Ms. Seng herself likes to note that Chuon Nath used commas in his landmark dictionary, labeling it a “coup” against her detractors when she uploaded to Facebook the seven-page introduction to the book—featuring his commas.

Yet the argument against the necessity of commas in Khmer is shared by Ang Choulean, an anthropologist at the Royal University of Fine Arts specializing in Cambodian traditions, who said he did not sympathize with Ms. Seng’s difficulties writing complex ideas.

“I write in the Khmer language and I don’t encounter this,” Mr. Choulean said. “It depends on the way you express your opinion.
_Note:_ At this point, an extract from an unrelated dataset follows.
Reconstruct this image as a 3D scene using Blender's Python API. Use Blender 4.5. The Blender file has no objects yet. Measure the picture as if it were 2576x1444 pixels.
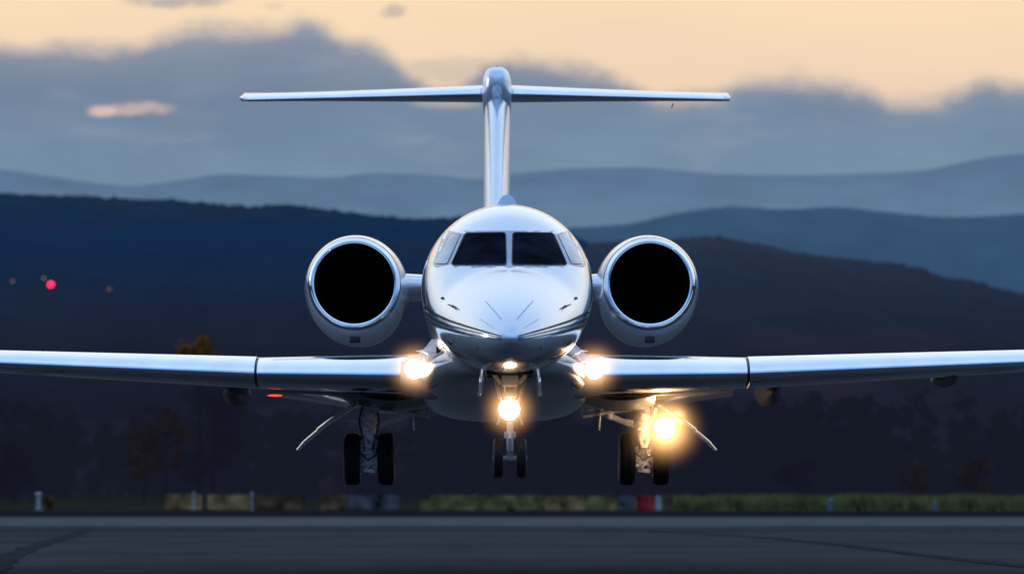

If you try to translate very, very, literally, then of course this is a problem, but each language has its own way to express things.”

“Right now, it is difficult for me because we are not speaking in Khmer, it’s in English. You have to have a perfect language and be very fluent, and then you can find the ways to express any concept,” he said.

“If you try only to translate, it cannot work, because the Khmer language is different from English,” he added.

Vong Meng, deputy director of the Royal Academy of Cambodia’s National Language Institute, which issues the rules of standardized Khmer, said it was not unthinkable for commas to be inserted into Khmer writing but also said it was not necessary.

“We have used commas in the past, especially in the old texts, in the dictionaries and the law books that were translated from French. But in the modern day, it’s rare. We use spaces instead,” Mr. Meng said.

Yet he acknowledged that the use of such spaces as quasi-commas was left to the discretion of each individual writer, as his institute had yet to release standards for when the space should be inserted.

“Generally, we use a space when we use one group of words, or one phrase, or between one sentence and another. There are two scholars now conducting [research on] how to use the space. This is still a topic that we have to talk about. We have not standardized it yet,” he said.

“It’s possible we could use commas, but it might be, let’s say, a complicated thing for the next generation,” he added.

But for Ms. Seng, such a system—using the space sometimes to mimic a comma, sometimes just to break sentences between clauses, and other times around a person’s name—is not a substitute for the comma.

In a blog post last month, she noted that the freedom to insert spaces for clarity is often ignored, with the Koh Santepheap Daily running a spaceless headline referring to the man leading a campaign against deputy opposition leader Kem Sokha as “Lok Srey Chamroeun.”

With “lok” meaning “Mr.” in Khmer and “srey” both meaning “woman” and being a part of the activist’s name, the headline could be interpreted as “Mr. Srey Chamroeun” or as “Mrs. Chamroeun,” she noted wryly.

“I can imagine the problem is in ALL the Khmer media outlets, well-established as well as not-so-well-established ones,” she said on Sunday.

“I deeply, passionately believe that punctuation (which automatically allows for greater word spacing) is truly the KEY to development.”